The district has three main tehsils: Seelampur, Seemapuri and Shahdara (which has now been made a separate district). While more than 85% of its population lives in the first two, they have essentially grown around Shahdara which, at one point in time, was envisaged as an industrial area. That promise did not particularly materialise: According to Delhi government data, the Jhilmil Tahirpur complex near Shahdara houses just 33 industrial sheds, compared to the 437 in Okhla (in South Delhi), 177 on Rohtak Road (West Delhi), and 103 in Wazirpur and 90 on Lawrence Road (Northwest Delhi).
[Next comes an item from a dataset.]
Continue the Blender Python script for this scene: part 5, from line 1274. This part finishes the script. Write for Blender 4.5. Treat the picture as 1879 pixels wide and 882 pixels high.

More recent are the industrial complexes at Narela and Bawana, which are in North and Northwest Delhi and have emerged as much bigger hubs.
Nor is Northeast Delhi home to any major wholesale market of the Capital like Azadpur (for fruits and vegetables), Bhagirath Palace (electrical goods), Sadar Bazaar (household items), Khari Baoli (spices) and Chawri Bazar (paper, brass and copper), that are all in North Delhi; or Kirti Nagar (furniture) in West Delhi and Gandhi Nagar (readymade garments) in East Delhi.

ETHNIC PROFILE

Equally significant is the ethnic profile: The 22.42 lakh residents of Northeast Delhi in 2011 included 6.58 lakh Muslims (29.3%) and 3.74 lakh Dalits (16.7%) . While the share of Muslims was higher at 33.4% in Central Delhi, which also houses the old Walled City area, their absolute numbers were only 1.94 lakh there. Of Delhi’s overall Muslim population, 30.5% were in Northeast Delhi, the most numbers of the community in any district of the state.
A good indicator of the underdeveloped and small-scale nature of economic activity in Northeast Delhi is data from the Delhi government’s Business Register for 2015. Out of its total 30,521 “traced and working enterprises”, more than half — 17,594 — were shops and establishments employing an average of 3.5 persons. The district had 218 “factories”, which were just 8% of the total 2,725 for the state. Even these 218 factories had 9.5 employees on an average.
“Our district has limited land. So, the units that started off in one-two rooms remained small. Meanwhile, other areas such as the Okhla industrial estate started coming up and the factories there could expand more and faster,” says Narender Nath, a former Congress MLA from Shahdara. The general lack of space, along with waves of migrants, also meant a proliferation of unauthorised colonies. Northeast Delhi has 174 of them — those that came up without the Delhi Development Authority’s (DDA) Master Plan regulations. In November, the Narendra Modi government enacted a law in Parliament paving the way for grant of ownership rights to residents of all unauthorised colonies in Delhi.
The comparative lack of development is reflected in other indicators as well. Out of the 3,521 branches of all banks (public sector, private and cooperative) in Delhi in 2019, Northeast had a mere 187. This was as against 714 for South, 538 for West, 445 for Central, 432 for New Delhi, 383 for Northwest, 293 for Southwest and 258 for East Delhi.

OPEN DRAINS

The 2011 Census figures show 72.5% of households in Northeast Delhi discharging wastewater into open drains, the worst for any district, with the state average of 36.6%. According to the National Family Health Survey of 2015-16, the district also lagged behind the Delhi average for the proportion of institutional deliveries (78.5% versus 84.4%), full immunisation (55.2% versus 68.8%) and mothers having at least four antenatal visits (59.3% versus 67.9%). Finally, a revealing number on the purchasing power of residents: Northeast Delhi does not have a single Apple Store (Delhi has 63 in all) and only three out of the state’s 93 Domino Pizza outlets. The only area where the district, perhaps, stole a march on the rest of Delhi was in Metro rail connectivity. On December 24, 2002, the first 8.5-km section of the Delhi Metro was inaugurated. That one connected Shahdara to Tis Hazari and passed through three other North Delhi stations: Welcome, Seelampur and Shastri Park.
Last week, it was under this stretch of the Metro that the clash, which led to one of the worst riots Delhi has witnessed, first erupted.